<<<<

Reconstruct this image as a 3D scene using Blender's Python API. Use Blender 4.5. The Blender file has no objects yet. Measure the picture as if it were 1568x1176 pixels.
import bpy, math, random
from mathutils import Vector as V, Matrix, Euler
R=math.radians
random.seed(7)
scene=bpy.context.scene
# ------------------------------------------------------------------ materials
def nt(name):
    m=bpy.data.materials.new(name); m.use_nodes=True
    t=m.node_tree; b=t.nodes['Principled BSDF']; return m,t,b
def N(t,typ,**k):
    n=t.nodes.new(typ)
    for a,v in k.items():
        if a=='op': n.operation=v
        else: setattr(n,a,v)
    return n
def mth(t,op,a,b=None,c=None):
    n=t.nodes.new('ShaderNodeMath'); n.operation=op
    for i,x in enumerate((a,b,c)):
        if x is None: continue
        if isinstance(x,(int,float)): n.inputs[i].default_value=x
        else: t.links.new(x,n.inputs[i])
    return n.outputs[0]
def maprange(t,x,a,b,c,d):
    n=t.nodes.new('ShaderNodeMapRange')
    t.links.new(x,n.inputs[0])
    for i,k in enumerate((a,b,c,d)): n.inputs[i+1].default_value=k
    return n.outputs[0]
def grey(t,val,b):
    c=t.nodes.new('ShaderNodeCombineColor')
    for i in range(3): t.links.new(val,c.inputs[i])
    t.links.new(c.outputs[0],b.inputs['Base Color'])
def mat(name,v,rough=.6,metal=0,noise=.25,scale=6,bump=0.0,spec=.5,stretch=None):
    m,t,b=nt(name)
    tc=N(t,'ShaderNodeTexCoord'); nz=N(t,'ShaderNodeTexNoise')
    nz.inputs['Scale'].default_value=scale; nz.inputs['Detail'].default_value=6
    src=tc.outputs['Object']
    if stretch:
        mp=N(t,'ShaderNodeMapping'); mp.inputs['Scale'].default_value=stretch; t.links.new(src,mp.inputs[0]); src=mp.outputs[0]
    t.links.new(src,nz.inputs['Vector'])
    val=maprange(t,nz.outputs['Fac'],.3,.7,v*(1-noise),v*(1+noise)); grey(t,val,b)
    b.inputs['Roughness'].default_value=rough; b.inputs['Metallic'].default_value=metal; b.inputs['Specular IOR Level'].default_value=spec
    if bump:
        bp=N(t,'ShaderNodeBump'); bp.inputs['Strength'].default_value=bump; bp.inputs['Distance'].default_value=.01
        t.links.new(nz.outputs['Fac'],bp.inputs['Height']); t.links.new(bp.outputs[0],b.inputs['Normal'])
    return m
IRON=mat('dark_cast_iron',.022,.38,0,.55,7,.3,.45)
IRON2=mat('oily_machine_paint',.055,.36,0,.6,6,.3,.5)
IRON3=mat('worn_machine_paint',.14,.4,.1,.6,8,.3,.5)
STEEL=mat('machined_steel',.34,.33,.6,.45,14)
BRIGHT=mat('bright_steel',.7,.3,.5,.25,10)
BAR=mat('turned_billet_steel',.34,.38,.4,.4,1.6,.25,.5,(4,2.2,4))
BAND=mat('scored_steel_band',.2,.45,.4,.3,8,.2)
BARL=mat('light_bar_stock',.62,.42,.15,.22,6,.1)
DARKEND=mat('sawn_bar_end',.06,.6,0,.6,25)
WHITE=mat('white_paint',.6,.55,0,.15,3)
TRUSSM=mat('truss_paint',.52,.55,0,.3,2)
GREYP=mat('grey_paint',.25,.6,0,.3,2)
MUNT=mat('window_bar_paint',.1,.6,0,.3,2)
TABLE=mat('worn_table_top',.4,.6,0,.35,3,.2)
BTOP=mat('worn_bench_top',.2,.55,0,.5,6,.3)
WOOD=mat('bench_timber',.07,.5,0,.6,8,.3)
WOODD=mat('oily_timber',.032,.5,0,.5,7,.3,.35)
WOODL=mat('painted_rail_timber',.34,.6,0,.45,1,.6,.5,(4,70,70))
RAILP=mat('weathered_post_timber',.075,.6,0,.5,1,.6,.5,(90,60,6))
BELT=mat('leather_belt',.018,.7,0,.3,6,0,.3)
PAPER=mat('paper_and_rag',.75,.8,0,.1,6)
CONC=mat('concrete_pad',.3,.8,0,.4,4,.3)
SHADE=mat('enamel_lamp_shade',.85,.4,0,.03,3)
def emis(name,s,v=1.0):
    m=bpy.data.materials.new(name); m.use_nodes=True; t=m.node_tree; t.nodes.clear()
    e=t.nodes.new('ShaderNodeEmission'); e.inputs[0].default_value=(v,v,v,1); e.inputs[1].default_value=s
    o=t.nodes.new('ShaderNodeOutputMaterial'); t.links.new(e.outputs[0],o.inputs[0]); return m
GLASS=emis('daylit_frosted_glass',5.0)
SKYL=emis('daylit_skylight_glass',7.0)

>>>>

Task to carry out:
Return what is listed above, exactly and completely.

Finished task:
Reconstruct this image as a 3D scene using Blender's Python API. Use Blender 4.5. The Blender file has no objects yet. Measure the picture as if it were 1568x1176 pixels.
import bpy, math, random
from mathutils import Vector as V, Matrix, Euler
R=math.radians
random.seed(7)
scene=bpy.context.scene
# ------------------------------------------------------------------ materials
def nt(name):
    m=bpy.data.materials.new(name); m.use_nodes=True
    t=m.node_tree; b=t.nodes['Principled BSDF']; return m,t,b
def N(t,typ,**k):
    n=t.nodes.new(typ)
    for a,v in k.items():
        if a=='op': n.operation=v
        else: setattr(n,a,v)
    return n
def mth(t,op,a,b=None,c=None):
    n=t.nodes.new('ShaderNodeMath'); n.operation=op
    for i,x in enumerate((a,b,c)):
        if x is None: continue
        if isinstance(x,(int,float)): n.inputs[i].default_value=x
        else: t.links.new(x,n.inputs[i])
    return n.outputs[0]
def maprange(t,x,a,b,c,d):
    n=t.nodes.new('ShaderNodeMapRange')
    t.links.new(x,n.inputs[0])
    for i,k in enumerate((a,b,c,d)): n.inputs[i+1].default_value=k
    return n.outputs[0]
def grey(t,val,b):
    c=t.nodes.new('ShaderNodeCombineColor')
    for i in range(3): t.links.new(val,c.inputs[i])
    t.links.new(c.outputs[0],b.inputs['Base Color'])
def mat(name,v,rough=.6,metal=0,noise=.25,scale=6,bump=0.0,spec=.5,stretch=None):
    m,t,b=nt(name)
    tc=N(t,'ShaderNodeTexCoord'); nz=N(t,'ShaderNodeTexNoise')
    nz.inputs['Scale'].default_value=scale; nz.inputs['Detail'].default_value=6
    src=tc.outputs['Object']
    if stretch:
        mp=N(t,'ShaderNodeMapping'); mp.inputs['Scale'].default_value=stretch; t.links.new(src,mp.inputs[0]); src=mp.outputs[0]
    t.links.new(src,nz.inputs['Vector'])
    val=maprange(t,nz.outputs['Fac'],.3,.7,v*(1-noise),v*(1+noise)); grey(t,val,b)
    b.inputs['Roughness'].default_value=rough; b.inputs['Metallic'].default_value=metal; b.inputs['Specular IOR Level'].default_value=spec
    if bump:
        bp=N(t,'ShaderNodeBump'); bp.inputs['Strength'].default_value=bump; bp.inputs['Distance'].default_value=.01
        t.links.new(nz.outputs['Fac'],bp.inputs['Height']); t.links.new(bp.outputs[0],b.inputs['Normal'])
    return m
IRON=mat('dark_cast_iron',.022,.38,0,.55,7,.3,.45)
IRON2=mat('oily_machine_paint',.055,.36,0,.6,6,.3,.5)
IRON3=mat('worn_machine_paint',.14,.4,.1,.6,8,.3,.5)
STEEL=mat('machined_steel',.34,.33,.6,.45,14)
BRIGHT=mat('bright_steel',.7,.3,.5,.25,10)
BAR=mat('turned_billet_steel',.34,.38,.4,.4,1.6,.25,.5,(4,2.2,4))
BAND=mat('scored_steel_band',.2,.45,.4,.3,8,.2)
BARL=mat('light_bar_stock',.62,.42,.15,.22,6,.1)
DARKEND=mat('sawn_bar_end',.06,.6,0,.6,25)
WHITE=mat('white_paint',.6,.55,0,.15,3)
TRUSSM=mat('truss_paint',.52,.55,0,.3,2)
GREYP=mat('grey_paint',.25,.6,0,.3,2)
MUNT=mat('window_bar_paint',.1,.6,0,.3,2)
TABLE=mat('worn_table_top',.4,.6,0,.35,3,.2)
BTOP=mat('worn_bench_top',.2,.55,0,.5,6,.3)
WOOD=mat('bench_timber',.07,.5,0,.6,8,.3)
WOODD=mat('oily_timber',.032,.5,0,.5,7,.3,.35)
WOODL=mat('painted_rail_timber',.34,.6,0,.45,1,.6,.5,(4,70,70))
RAILP=mat('weathered_post_timber',.075,.6,0,.5,1,.6,.5,(90,60,6))
BELT=mat('leather_belt',.018,.7,0,.3,6,0,.3)
PAPER=mat('paper_and_rag',.75,.8,0,.1,6)
CONC=mat('concrete_pad',.3,.8,0,.4,4,.3)
SHADE=mat('enamel_lamp_shade',.85,.4,0,.03,3)
def emis(name,s,v=1.0):
    m=bpy.data.materials.new(name); m.use_nodes=True; t=m.node_tree; t.nodes.clear()
    e=t.nodes.new('ShaderNodeEmission'); e.inputs[0].default_value=(v,v,v,1); e.inputs[1].default_value=s
    o=t.nodes.new('ShaderNodeOutputMaterial'); t.links.new(e.outputs[0],o.inputs[0]); return m
GLASS=emis('daylit_frosted_glass',5.0)
SKYL=emis('daylit_skylight_glass',7.0)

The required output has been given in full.